Foram 12 horas subindo, sem comer nem beber! Isso estava me matando! Fiquei bem fraco, mas cheguei! Topo do mundo: 8 848 metros acima do nível do mar!

Neste momento, paramos e abasteci meu corpo de comida e minha mente de pensamentos positivos. Fiquei confiante, apesar de saber que 90% das mortes acontecem na descida. 

EM DETERMINADO MOMENTO DA DESCIDA, ME AFASTEI DO MEU PARCEIRO DE ESCALADA E O PERDI DE VISTA

Na montanha, eu estava com um cinegrafista, o Gabriel Tarso. Estávamos gravando para o documentário que fala de sustentabilidade.

Em vários momentos nos separávamos do resto do grupo para filmar. Durante a descida, num desses momentos em que estávamos distantes, ele teve um problema que quase lhe custou a vida.

Gabriel é muito forte e experiente, por isso eu estava um pouco à frente, mas com “zero” preocupação em relação a ele. Até que em algum momento ficamos a uma distância em que visualmente não conseguíamos mais nos ver 

Decidi parar e esperar. Jenjen, um sherpa local, estava comigo e insistiu para descermos, porque o Gabriel estava acompanhado de outro sherpa.

E, segundo ele, não havia razão para nos preocuparmos. Além disso, ficar parado poderia causar sérios problemas, como congelamentos das extremidades. 

DECIDI SUBIR NOVAMENTE A MONTANHA PARA RESGATAR  O GABRIEL. SÓ CONSEGUI TOMAR ESSA DECISÃO PORQUE MANTIVE A MENTE FORTE

Insisti e disse que não sairia do local sem o meu parceiro. Ficamos quase duas horas esperando. Alguma coisa estava errada.

Até que tomei uma decisão complexa, mas que pode ter salvo a vida dele. Decidi que iríamos subir novamente a montanha, mesmo exaustos e com limitações. Tínhamos que voltar! 

Jenjen, mais forte que eu, subiu e o encontrou rapidamente. Descobrimos o motivo do atraso: seu cilindro de oxigênio, por algum motivo que desconhecemos, ficou sem ar.

Isso na montanha é mortal. Jenjen deu seu oxigênio cheio a ele e tudo voltou a fluir.

Descemos a montanha e estamos vivos! 

Por isso, digo: o Everest foi o maior desafio mental que já superei.

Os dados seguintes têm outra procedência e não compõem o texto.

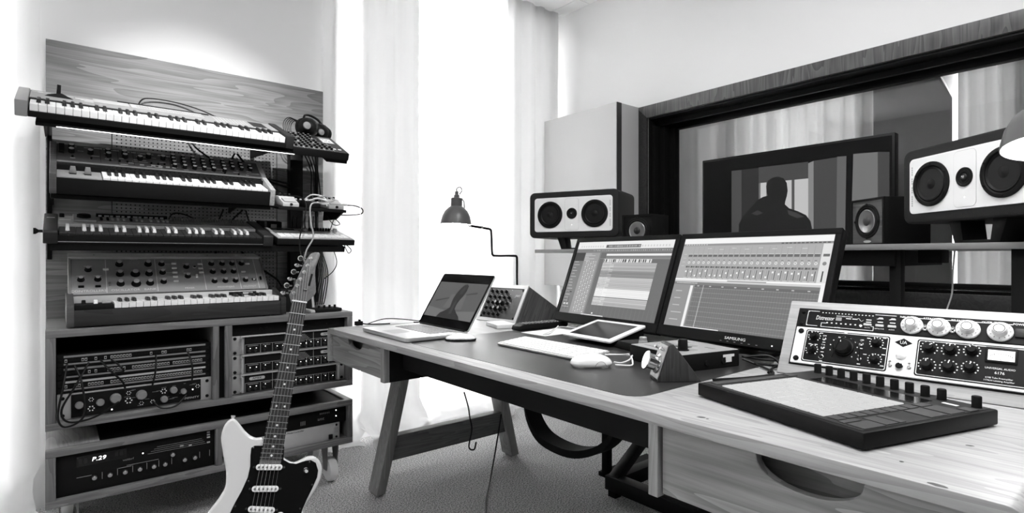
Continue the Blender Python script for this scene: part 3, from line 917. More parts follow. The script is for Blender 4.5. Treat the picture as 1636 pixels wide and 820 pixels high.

Uma mente forte consegue tomar decisões com mais clareza. Neste caso, salvar uma vida.

 

Bernardo Fonseca, 45 anos, é apaixonado por esportes. Formado em administração pela PUC-Rio, começou sua carreira no mercado financeiro, mas decidiu empreender na área esportiva ao fundar a X3M. Casado e pai de três filhos, Fonseca foi o 35º brasileiro a chegar ao cume do Everest.